I’ve decided to use a single finite-state machine for all the enemy types. A FSM is a program which can be in a finite number of states, such as (to use my code as an example) attacking, idle, patrolling and searching. They’re a pretty basic form of artificial intelligence for a video game, mainly because they can be easily extended to include new states. Using one single script means I will probably have less debugging to do.

Now, this does raise the issue of how give the units specific actions, such as their response to the sockpuppets/decoys. For instance, I have decided that the Admin-type enemies can trace a decoy’s launch position, and will do so after a brief period to check it’s a false alarm, or they will trace it immediately if they’ve had too many false alarms. Meanwhile, the n00b-type enemies just go over to it and stare gormlessly at it for a few seconds.

My solution to this, after somebody suggested using different methods/functions for each unit, is to use delegates. In object-oriented languages like C# (the language I use in Unity) or C++, Java and so on, a delegate is a helper object that does a particular task for another object, with specific parameters and return types.

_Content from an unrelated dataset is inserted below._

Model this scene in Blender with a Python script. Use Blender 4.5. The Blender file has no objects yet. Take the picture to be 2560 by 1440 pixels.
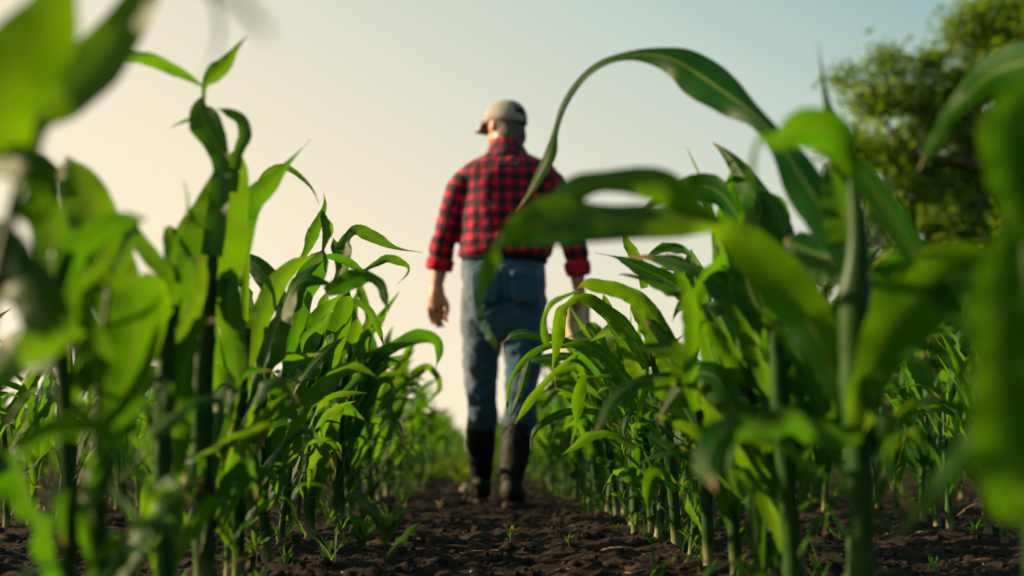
import bpy, bmesh, math, random
import numpy as np
from mathutils import Vector, Matrix, noise as mnoise

# ------------------------------------------------------------------ camera, sky, sun
scene = bpy.context.scene
COL = scene.collection
W0, H0 = 2560, 1440
FOCAL = 40.0
F = FOCAL / 36.0 * W0
PITCH = math.atan(400 / F)
YAW = math.atan(90 / F)
CAM = np.array([0.0, 0.0, 0.25])
cam_d = bpy.data.cameras.new("camera")
cam = bpy.data.objects.new("camera", cam_d)
COL.objects.link(cam)
cam.location = CAM
cam.rotation_euler = (math.pi / 2 + PITCH, 0, -YAW)
cam_d.lens = FOCAL
cam_d.sensor_width = 36.0
cam_d.clip_start = 0.02
cam_d.clip_end = 3000
cam_d.dof.use_dof = True
cam_d.dof.focus_distance = 2.85
cam_d.dof.aperture_fstop = 1.6
scene.camera = cam

FWD = np.array([math.sin(YAW) * math.cos(PITCH), math.cos(YAW) * math.cos(PITCH), math.sin(PITCH)])
RGT = np.array([math.cos(YAW), -math.sin(YAW), 0.0])
UP = np.cross(RGT, FWD)

SUN_AZ = math.radians(-80)      # from +Y, negative = left
SUN_EL = math.radians(19)
world = bpy.data.worlds.new("World")
scene.world = world
world.use_nodes = True
wn, wl = world.node_tree.nodes, world.node_tree.links
wn.clear()
w_out = wn.new("ShaderNodeOutputWorld")
w_bg = wn.new("ShaderNodeBackground")
sky = wn.new("ShaderNodeTexSky")
sky.sky_type = 'NISHITA'
sky.sun_disc = False
sky.sun_elevation = SUN_EL
sky.sun_rotation = SUN_AZ
sky.air_density = 1.0
sky.dust_density = 3.0
sky.ozone_density = 1.0
# evening haze: the sky glows cream towards the low sun and the horizon and turns cyan away from them
SUN_V = (math.sin(SUN_AZ) * math.cos(SUN_EL), math.cos(SUN_AZ) * math.cos(SUN_EL), math.sin(SUN_EL))
w_tc = wn.new("ShaderNodeTexCoord")
w_dot = wn.new("ShaderNodeVectorMath"); w_dot.operation = 'DOT_PRODUCT'
wl.new(w_tc.outputs["Generated"], w_dot.inputs[0])
w_dot.inputs[1].default_value = (SUN_V[0], SUN_V[1], SUN_V[2] - 2.0)      # nearness to the sun minus twice the height
w_map = wn.new("ShaderNodeMapRange"); w_map.inputs[1].default_value = -2.4; w_map.inputs[2].default_value = 0.8
wl.new(w_dot.outputs["Value"], w_map.inputs[0])
w_rmp = wn.new("ShaderNodeValToRGB")
wl.new(w_map.outputs[0], w_rmp.inputs[0])
SKY = [(-2.4, (.03, .09, .14)), (-1.6, (.07, .20, .25)), (-1.0, (.13, .36, .40)), (-.58, (.54, .64, .57)), (-.24, (.79, .75, .59)), (-.06, (.92, .80, .61)), (.10, (.98, .84, .63)), (.42, (1.12, .97, .74))]
els = w_rmp.color_ramp.elements
for i, (t, c) in enumerate(SKY):
    e = els[i] if i < 2 else els.new(1.0)
    e.position = (t + 2.4) / 3.2; e.color = (*c, 1)
w_mix = wn.new("ShaderNodeMix"); w_mix.data_type = 'RGBA'; w_mix.blend_type = 'ADD'; w_mix.inputs[0].default_value = 0.006
wl.new(w_rmp.outputs[0], w_mix.inputs[6]); wl.new(sky.outputs[0], w_mix.inputs[7])
wl.new(w_mix.outputs[2], w_bg.inputs[0])
w_bg.inputs[1].default_value = 0.405
wl.new(w_bg.outputs[0], w_out.inputs[0])

sun_d = bpy.data.lights.new("sun", 'SUN')
sun_d.energy = 5.0
sun_d.angle = math.radians(0.6)
sun_d.color = (1.0, 0.74, 0.44)
sun = bpy.data.objects.new("sun", sun_d)
COL.objects.link(sun)
SUN_DIR = Vector((math.sin(SUN_AZ) * math.cos(SUN_EL), math.cos(SUN_AZ) * math.cos(SUN_EL), math.sin(SUN_EL)))
sun.rotation_euler = SUN_DIR.to_track_quat('Z', 'Y').to_euler()

scene.view_settings.view_transform = 'Standard'
scene.view_settings.look = 'None'
scene.view_settings.exposure = 1.3
scene.view_settings.gamma = 1.0
scene.cycles.use_denoising = True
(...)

What that basically means is that class A tells class B “Right, here’s variable_name, deal with it”, and then ignores how class B actually deals with it. Borrowing two C# examples from the Unity tutorials here, with my comments added:

// define a delegate MyDelegate, of return type void
// and taking a single integer as it's parameter
delegate void MyDelegate(int num);
MyDelegate myDelegate; // create an instance of it

void Start ()
// this while print "Print Num: 50" when running
myDelegate = PrintNum;

// this will print "Double Num: 100"
myDelegate = DoubleNum;

void PrintNum(int num)
print ("Print Num: " + num);

void DoubleNum(int num)
print ("Double Num: " + num * 2);

When this programme runs, the delegate myDelegate would point first towards PrintNum, causing the Editor console to print out “Print Num: 50” when myDelegate(50) is executed. Right after that, myDelegate would point towards DoubleNum, and then the Editor console will print “Double Num: 100”. In each case, the Start method is saying “Just do something with the number 50, I don’t care what, and I don’t want any variables back”, and handing 50 to the two methods. The key part is that both these methods are of type void, meaning they do not return any variables or objects, and take an integer as a parameter, and therefore match the delegate. If DoubleNum had been written as follows:

int DoubleNum(int num)
return (num * 2);

Then myDelegate could not point to DoubleNum, because the return types do not match.

What’s the point of this? Quite simply, I have separate search methods which will define how each enemy type responds to the decoys. So, if I associate each particular enemy type with a variable unique to that type, then I can assign which method they use once at start-up, and they need not worry themselves with how each other acts. This means that if an enemy isn’t acting properly when in a particular state, I just have a single method to debug rather than a separate script, and I can reuse as much code as possible. Why reinvent the wheel when I have one at home?